»»

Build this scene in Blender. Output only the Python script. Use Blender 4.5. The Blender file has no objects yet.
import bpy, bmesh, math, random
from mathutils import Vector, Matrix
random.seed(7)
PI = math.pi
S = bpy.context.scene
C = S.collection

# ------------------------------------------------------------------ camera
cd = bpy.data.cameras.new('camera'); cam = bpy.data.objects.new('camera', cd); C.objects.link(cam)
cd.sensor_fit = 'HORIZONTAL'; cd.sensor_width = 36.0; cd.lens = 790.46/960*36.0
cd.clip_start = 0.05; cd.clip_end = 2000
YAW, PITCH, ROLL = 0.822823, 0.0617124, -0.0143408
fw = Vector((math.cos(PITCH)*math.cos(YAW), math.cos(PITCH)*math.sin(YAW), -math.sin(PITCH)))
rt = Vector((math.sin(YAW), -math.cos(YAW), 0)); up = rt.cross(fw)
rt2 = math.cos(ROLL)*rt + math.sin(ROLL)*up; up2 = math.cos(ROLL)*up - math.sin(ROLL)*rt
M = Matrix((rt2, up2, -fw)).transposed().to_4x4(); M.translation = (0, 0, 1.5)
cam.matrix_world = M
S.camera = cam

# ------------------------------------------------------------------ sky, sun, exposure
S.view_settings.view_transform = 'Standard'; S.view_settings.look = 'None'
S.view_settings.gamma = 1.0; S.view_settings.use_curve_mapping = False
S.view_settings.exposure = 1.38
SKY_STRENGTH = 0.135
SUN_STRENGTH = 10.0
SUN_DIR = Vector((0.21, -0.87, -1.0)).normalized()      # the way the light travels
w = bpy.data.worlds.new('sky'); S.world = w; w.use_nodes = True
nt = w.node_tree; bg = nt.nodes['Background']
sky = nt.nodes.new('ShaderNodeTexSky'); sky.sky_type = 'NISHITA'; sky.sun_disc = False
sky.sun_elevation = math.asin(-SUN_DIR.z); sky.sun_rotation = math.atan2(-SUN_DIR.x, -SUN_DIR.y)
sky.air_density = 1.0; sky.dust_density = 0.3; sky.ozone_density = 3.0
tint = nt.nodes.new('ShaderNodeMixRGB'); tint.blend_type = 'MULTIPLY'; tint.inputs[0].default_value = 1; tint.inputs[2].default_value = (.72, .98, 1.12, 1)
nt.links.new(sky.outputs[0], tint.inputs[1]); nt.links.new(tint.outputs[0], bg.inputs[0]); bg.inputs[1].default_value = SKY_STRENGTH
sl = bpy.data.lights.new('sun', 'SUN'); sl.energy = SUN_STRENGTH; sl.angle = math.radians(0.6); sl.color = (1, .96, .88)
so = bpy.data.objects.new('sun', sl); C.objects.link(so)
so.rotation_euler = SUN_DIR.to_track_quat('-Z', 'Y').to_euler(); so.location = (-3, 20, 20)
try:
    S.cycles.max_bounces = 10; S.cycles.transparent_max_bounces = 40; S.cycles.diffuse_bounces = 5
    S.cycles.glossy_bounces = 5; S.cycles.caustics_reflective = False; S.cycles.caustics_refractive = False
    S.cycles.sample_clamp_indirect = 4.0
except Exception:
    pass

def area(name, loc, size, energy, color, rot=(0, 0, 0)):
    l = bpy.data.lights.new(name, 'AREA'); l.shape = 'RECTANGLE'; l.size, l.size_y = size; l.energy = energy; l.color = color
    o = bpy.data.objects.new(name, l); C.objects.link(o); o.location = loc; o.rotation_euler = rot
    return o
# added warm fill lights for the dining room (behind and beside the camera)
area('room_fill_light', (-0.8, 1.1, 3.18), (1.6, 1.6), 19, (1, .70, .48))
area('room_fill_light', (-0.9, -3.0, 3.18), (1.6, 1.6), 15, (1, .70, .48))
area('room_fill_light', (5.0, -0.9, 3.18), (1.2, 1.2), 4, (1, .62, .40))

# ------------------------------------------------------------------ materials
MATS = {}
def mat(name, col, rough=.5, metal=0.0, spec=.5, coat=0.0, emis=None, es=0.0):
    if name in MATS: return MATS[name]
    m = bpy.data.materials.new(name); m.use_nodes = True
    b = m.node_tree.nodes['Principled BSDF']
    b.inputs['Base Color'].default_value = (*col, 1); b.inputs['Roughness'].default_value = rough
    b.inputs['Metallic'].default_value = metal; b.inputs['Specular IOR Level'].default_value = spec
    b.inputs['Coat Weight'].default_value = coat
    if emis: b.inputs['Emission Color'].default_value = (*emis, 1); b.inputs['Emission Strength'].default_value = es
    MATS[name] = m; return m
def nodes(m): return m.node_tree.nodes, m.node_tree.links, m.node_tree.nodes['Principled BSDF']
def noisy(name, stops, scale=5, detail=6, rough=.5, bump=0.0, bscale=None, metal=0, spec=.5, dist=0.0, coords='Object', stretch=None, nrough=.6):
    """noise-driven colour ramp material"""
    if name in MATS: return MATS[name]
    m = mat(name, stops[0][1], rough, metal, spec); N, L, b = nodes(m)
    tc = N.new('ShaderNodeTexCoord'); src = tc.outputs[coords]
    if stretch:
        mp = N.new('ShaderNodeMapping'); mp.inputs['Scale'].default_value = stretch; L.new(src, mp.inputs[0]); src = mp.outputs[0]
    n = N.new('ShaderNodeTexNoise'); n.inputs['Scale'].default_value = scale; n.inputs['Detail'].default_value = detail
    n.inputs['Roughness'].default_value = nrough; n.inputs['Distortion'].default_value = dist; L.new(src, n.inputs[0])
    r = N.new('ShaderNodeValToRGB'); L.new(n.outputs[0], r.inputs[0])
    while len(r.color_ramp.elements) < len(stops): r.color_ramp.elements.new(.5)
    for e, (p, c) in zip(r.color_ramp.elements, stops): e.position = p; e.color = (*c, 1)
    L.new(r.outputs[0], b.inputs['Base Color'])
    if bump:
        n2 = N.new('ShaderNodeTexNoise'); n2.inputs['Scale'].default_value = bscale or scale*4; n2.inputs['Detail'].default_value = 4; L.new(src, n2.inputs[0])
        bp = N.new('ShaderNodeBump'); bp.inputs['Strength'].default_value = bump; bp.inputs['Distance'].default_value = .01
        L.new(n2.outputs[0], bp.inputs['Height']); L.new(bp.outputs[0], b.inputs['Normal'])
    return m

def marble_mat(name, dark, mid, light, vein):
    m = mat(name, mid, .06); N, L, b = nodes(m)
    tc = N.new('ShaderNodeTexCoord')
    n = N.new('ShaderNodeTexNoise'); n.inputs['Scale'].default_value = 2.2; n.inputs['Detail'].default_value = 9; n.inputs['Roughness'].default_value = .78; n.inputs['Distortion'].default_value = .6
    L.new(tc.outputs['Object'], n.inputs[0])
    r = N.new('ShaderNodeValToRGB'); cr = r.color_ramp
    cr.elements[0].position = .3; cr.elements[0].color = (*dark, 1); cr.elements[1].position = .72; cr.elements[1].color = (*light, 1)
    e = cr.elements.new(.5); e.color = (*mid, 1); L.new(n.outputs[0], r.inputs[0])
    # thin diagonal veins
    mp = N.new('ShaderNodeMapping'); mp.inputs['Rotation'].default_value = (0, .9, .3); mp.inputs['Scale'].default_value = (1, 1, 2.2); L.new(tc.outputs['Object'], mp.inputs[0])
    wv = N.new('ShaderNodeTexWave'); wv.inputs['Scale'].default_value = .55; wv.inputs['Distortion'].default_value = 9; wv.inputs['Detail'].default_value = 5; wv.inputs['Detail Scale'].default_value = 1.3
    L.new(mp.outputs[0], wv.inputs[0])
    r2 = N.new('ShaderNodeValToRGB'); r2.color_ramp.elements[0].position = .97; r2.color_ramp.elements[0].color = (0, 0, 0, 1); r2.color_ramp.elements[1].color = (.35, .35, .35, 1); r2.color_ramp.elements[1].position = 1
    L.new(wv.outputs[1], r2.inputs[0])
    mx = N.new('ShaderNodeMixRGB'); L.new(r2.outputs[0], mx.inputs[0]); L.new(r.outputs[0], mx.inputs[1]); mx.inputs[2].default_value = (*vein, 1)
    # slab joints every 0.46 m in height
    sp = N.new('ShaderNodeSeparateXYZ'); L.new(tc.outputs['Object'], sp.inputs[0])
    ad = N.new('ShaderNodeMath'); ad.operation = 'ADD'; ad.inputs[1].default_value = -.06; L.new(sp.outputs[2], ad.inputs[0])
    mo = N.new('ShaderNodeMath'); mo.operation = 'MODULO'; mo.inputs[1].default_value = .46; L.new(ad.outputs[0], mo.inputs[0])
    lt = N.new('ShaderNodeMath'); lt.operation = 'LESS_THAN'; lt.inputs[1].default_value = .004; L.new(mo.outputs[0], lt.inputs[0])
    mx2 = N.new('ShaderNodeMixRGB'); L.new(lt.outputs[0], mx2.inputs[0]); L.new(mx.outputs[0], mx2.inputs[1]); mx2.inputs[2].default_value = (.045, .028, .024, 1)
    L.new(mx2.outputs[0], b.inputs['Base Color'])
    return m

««

#### EXERCISE TASK
Return the opening line of the data and every line after it through the line containing "S.camera = cam", please, exactly as written and with nothing added.

#### ANSWER
Build this scene in Blender. Output only the Python script. Use Blender 4.5. The Blender file has no objects yet.
import bpy, bmesh, math, random
from mathutils import Vector, Matrix
random.seed(7)
PI = math.pi
S = bpy.context.scene
C = S.collection

# ------------------------------------------------------------------ camera
cd = bpy.data.cameras.new('camera'); cam = bpy.data.objects.new('camera', cd); C.objects.link(cam)
cd.sensor_fit = 'HORIZONTAL'; cd.sensor_width = 36.0; cd.lens = 790.46/960*36.0
cd.clip_start = 0.05; cd.clip_end = 2000
YAW, PITCH, ROLL = 0.822823, 0.0617124, -0.0143408
fw = Vector((math.cos(PITCH)*math.cos(YAW), math.cos(PITCH)*math.sin(YAW), -math.sin(PITCH)))
rt = Vector((math.sin(YAW), -math.cos(YAW), 0)); up = rt.cross(fw)
rt2 = math.cos(ROLL)*rt + math.sin(ROLL)*up; up2 = math.cos(ROLL)*up - math.sin(ROLL)*rt
M = Matrix((rt2, up2, -fw)).transposed().to_4x4(); M.translation = (0, 0, 1.5)
cam.matrix_world = M
S.camera = cam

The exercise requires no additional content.